Abstract:
Electroless-plated palladium membranes were prepared on 316L stainless steel supports with Zr-based intermetallic diffusion barriers, i.e., Zr, ZrO₂ and ZrN. A dc magnetron sputtering method was used to deposit Zr films. The ZrO₂ thin films were obtained from oxidation of Zr thin films in air at 500°C for 1 hour. The ZrN thin films were grown by dc reactive magnetron sputtering at nitrogen flow rate of 2 sccm to obtain stoichiometric
composition
. The prepared films were characterized by XRD, EDS and SEM for phase structure, elemental composition, and surface morphology, respectively.

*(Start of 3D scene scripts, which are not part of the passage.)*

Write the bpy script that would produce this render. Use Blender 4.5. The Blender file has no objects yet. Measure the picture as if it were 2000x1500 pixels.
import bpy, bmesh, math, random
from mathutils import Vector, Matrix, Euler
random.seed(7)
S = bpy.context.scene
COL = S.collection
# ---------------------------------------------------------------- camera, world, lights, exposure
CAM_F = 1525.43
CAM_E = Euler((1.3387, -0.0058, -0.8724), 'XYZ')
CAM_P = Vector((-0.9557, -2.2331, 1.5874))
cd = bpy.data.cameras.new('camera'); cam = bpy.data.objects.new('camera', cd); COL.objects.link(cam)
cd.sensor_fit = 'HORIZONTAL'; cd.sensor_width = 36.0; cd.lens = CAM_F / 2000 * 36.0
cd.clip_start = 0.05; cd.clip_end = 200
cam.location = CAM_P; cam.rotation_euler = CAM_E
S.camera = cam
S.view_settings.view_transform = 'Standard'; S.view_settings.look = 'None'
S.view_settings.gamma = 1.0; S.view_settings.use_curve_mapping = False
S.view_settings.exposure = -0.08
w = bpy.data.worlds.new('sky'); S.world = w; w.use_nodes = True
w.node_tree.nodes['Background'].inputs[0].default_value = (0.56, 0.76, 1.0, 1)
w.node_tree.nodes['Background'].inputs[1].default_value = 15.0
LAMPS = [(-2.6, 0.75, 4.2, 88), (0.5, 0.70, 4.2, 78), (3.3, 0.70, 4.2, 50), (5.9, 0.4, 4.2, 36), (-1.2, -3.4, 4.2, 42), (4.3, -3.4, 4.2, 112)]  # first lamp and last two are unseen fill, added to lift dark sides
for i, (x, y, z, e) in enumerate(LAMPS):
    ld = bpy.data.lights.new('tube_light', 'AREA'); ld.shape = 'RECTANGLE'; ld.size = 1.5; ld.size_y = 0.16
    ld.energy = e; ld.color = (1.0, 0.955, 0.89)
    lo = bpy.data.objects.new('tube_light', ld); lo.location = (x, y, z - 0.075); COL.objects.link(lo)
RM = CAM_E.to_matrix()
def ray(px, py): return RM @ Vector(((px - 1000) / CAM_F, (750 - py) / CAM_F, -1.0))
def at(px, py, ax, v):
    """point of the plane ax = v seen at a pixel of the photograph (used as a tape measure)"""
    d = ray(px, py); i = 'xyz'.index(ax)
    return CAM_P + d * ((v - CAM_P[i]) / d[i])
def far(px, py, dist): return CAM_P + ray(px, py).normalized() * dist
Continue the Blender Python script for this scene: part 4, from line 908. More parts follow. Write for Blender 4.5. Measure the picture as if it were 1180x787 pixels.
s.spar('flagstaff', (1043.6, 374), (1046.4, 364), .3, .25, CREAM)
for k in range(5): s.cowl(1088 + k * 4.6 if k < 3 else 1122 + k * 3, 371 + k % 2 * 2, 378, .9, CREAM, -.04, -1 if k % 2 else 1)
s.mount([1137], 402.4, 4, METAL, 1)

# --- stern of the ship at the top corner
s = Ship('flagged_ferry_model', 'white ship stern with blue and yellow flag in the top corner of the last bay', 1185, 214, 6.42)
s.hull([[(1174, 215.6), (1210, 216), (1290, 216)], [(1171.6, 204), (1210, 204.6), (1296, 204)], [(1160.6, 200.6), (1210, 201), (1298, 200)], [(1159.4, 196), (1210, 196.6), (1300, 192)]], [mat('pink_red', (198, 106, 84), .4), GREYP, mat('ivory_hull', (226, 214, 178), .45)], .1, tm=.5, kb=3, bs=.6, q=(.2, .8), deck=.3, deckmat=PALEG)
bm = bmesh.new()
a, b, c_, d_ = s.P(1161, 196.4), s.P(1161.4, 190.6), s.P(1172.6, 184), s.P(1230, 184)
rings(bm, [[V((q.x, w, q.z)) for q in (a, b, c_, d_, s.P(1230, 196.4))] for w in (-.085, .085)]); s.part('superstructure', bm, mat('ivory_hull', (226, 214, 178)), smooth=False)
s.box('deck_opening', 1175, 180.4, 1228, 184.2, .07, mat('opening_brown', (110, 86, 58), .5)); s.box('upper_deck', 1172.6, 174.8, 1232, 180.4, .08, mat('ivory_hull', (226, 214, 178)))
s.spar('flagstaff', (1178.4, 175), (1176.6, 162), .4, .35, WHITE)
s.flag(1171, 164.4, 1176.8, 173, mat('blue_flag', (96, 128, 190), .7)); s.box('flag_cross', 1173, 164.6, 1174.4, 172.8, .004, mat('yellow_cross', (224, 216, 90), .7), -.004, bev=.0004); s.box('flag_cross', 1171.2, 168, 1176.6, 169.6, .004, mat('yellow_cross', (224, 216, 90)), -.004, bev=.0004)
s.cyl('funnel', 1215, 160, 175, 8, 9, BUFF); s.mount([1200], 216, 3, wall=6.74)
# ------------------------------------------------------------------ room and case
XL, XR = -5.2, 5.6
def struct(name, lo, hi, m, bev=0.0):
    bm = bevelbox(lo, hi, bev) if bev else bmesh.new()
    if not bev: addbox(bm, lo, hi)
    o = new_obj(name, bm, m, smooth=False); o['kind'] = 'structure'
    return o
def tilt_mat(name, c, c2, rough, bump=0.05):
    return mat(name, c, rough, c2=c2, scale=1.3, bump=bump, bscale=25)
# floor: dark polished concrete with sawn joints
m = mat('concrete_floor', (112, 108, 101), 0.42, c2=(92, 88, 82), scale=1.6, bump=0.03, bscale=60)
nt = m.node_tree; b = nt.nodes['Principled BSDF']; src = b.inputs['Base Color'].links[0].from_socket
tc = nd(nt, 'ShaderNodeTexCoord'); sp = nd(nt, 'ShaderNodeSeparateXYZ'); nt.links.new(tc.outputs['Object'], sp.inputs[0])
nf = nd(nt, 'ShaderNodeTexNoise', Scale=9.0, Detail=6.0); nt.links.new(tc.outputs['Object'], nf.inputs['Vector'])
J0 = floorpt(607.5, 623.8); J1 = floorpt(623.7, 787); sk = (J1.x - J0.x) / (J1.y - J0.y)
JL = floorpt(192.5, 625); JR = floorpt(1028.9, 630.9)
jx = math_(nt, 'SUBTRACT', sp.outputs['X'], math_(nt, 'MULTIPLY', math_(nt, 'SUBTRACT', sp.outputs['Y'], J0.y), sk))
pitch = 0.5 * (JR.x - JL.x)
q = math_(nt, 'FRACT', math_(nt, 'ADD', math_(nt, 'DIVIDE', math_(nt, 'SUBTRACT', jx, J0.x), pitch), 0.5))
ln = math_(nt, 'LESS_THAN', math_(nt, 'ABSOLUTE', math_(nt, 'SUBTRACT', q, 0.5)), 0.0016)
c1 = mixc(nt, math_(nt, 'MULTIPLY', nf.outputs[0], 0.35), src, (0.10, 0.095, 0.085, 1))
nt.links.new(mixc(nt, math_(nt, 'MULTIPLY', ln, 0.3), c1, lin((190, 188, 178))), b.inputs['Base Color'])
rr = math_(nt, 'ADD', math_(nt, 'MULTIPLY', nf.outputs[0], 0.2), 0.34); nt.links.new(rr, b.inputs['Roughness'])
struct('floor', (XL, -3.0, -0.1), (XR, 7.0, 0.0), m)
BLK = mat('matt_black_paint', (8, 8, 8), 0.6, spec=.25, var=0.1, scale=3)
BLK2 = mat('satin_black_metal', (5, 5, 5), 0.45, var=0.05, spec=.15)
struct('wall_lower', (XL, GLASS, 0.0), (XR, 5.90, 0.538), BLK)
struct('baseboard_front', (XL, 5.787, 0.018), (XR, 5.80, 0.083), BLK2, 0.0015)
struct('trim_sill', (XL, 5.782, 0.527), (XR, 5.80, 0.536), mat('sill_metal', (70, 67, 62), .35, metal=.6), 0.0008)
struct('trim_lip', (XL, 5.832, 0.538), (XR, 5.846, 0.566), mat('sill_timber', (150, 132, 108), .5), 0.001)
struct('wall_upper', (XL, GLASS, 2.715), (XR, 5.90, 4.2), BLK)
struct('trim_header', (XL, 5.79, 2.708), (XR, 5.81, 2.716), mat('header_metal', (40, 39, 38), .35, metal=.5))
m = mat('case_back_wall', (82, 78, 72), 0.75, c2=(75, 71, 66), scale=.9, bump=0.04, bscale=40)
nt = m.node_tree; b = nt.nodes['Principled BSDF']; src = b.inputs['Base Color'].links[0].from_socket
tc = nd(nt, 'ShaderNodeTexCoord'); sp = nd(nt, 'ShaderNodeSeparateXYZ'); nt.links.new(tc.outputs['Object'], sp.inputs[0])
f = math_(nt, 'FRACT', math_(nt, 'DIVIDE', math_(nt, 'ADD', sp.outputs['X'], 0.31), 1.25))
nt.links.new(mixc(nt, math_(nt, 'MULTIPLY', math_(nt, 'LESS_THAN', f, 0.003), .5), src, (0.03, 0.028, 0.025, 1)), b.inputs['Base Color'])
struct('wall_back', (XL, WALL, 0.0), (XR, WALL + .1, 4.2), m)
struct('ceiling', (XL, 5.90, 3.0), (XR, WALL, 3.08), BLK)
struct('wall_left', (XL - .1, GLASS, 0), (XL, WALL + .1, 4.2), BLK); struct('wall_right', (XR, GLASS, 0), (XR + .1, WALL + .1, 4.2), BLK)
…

SEM-EDS line scan was used to investigate palladium membranes with and without the diffusion barriers under hydrogen atmosphere at 400-600°C for 24 hours. It was found that ZrO₂ intermetallic diffusion barrier was more effective than ZrN and Zr. The hydrogen permeation flux obtained from palladium membranes with the diffusion barriers was higher than that without, with increasing order, Zr 0.5 µm < ZrN 0.5 µm < ZrO₂ 0.17 µm < ZrO₂ 0.5 µm. Thus, ZrO₂ thin film is the most suitable intermetallic diffusion barrier due not only to prevent the metal migration into palladium membranes but also giving high hydrogen permeance.